If a prime number $p\in \mathbb N$ is from the form $p=4k+3,\ k\in \mathbb N$, then it is also a prime number in $\mathbb Z[i]$, i.e., if $p\mid z_1\cdot z_2$ then $p\mid z_1$ or $p\mid z_2$.
I don't have any idea how to solve it, so I am looking for some hints.
Thanks in advance :)
On
Disclaimer: there are other proofs of this, among which one can find a proof with quadratic forms, infinite descent and etc.

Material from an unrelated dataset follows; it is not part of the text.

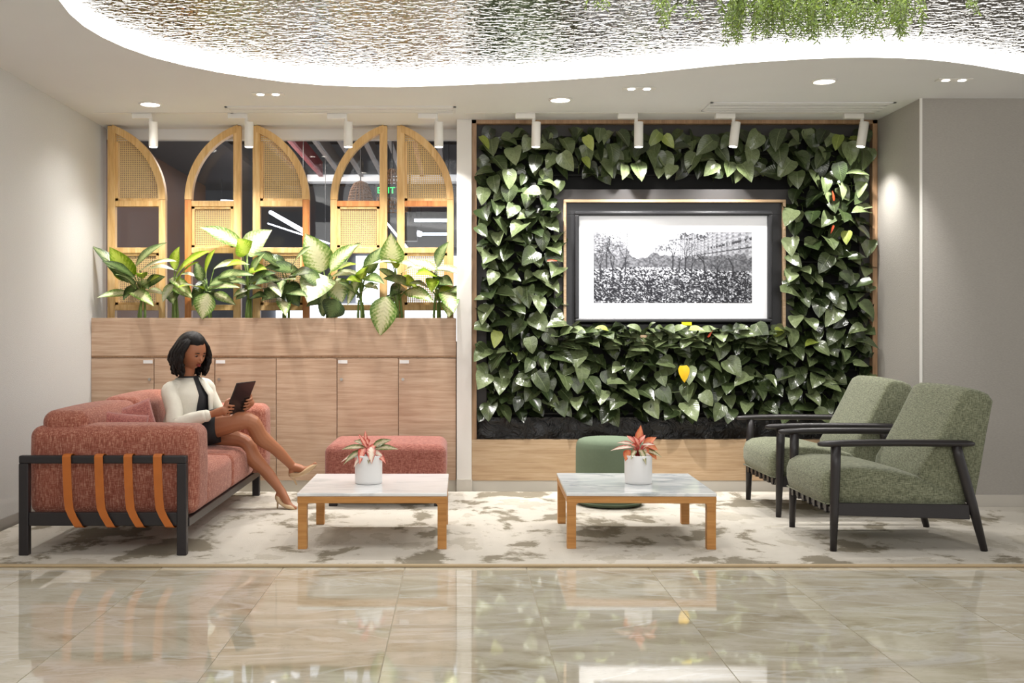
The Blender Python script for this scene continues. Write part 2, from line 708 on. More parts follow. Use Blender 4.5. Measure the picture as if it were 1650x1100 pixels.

The following is easier for me.
You must prove that a prime $\;p\;$ is the sum of two squares iff $\;p=1\pmod 4\;$. For this, we first show that $\;-1\;$ is a square $\;\pmod p\iff p=1\pmod 4\;$ :
Let us look at the (cyclic) multiplicative group of the integers modulo $\;p\;$ , i.e. $\;\Bbb F_p^*:=\Bbb F\setminus\{0\}\;$ .
== If $\;x^2=-1\pmod p\;$ has a solution then $\;x^4=1\pmod p\;$ . But we also know (Fermat's Little Theorem) that $\;x^{p-1}=1\pmod p\;$ (since clearly $\;x\neq 0\pmod p\;$ , and from Lagrange's Theorem we get that
$$\;4\mid (p-1)\iff p=1\pmod 4\;$$
The other direction I leave to you (use that a cyclic finite group has one unique subgroup of any order dividing the group's order).
From the above if follows that if $\;p=1\pmod 4\;$ then $\;p\mid m^2+1\;$ for some integer $\;m\;$ (which can also be considered as an element in $\;\Bbb F_p^*\;$ is wanted).
But $\;\;m^2+1=(m-i)(m+i)\;,\;\;i=\sqrt{-1}=\;$ the square root of $\;-1\;$ we proved above to exist. But $\;p\;$ doesn't divide either of $\;m-i\,,\,\,m+i\;$ (why? Look at the imaginary parts and, of course, the fact that the gaussian integers are a Unique Factorization Domain (why?)), so $\;p\;$ cannot be prime in $\;\Bbb Z[i]\;$ , and since the norm on this ring is multiplicative and $\;\mathcal N(p)=p^2\;$ , we must have a factorization in two elements with the same norm:
$$p=(x+iy)(x-iy)=x^2+y^2\;,\;\;\text{and we're done}$$
Now, what the above has to do with your question?? Well, if $\;p\;$ is not a prime $\;=1\pmod 4\;$ then it is not a sum of squares and thus, from the last part of the proof above, it must be prime in $\;Z[i]\;$ as its norm still is the square of a prime in $\;\Bbb Z\;$ !
Let $p\equiv3\pmod 4$ a prime, and suppose that $p=mn$, where $m,n\in\mathbb{Z}[i]$. Then of course $|p|=|m|\cdot|n|$, in other words $$p^2=|m|^2\cdot|n|^2.$$ Assuming the decomposition is not trivial, one concludes $$|m|=|n|=p,$$ and that makes $p$ the sum of two squares, which is impossible by assumption on $p$ (see explanation below).
Thus $p$ is irreducible in $\mathbb{Z}[i]$, and since it is a unique factorization domain, $p$ is prime.
Explanation: As one can verify immediately, for every integer $n$ one of the following holds: $n^2\equiv0\pmod 4,$ or $n^2\equiv1\pmod 4$. It follows that the sum of two squares can't be $\equiv3\pmod 4$.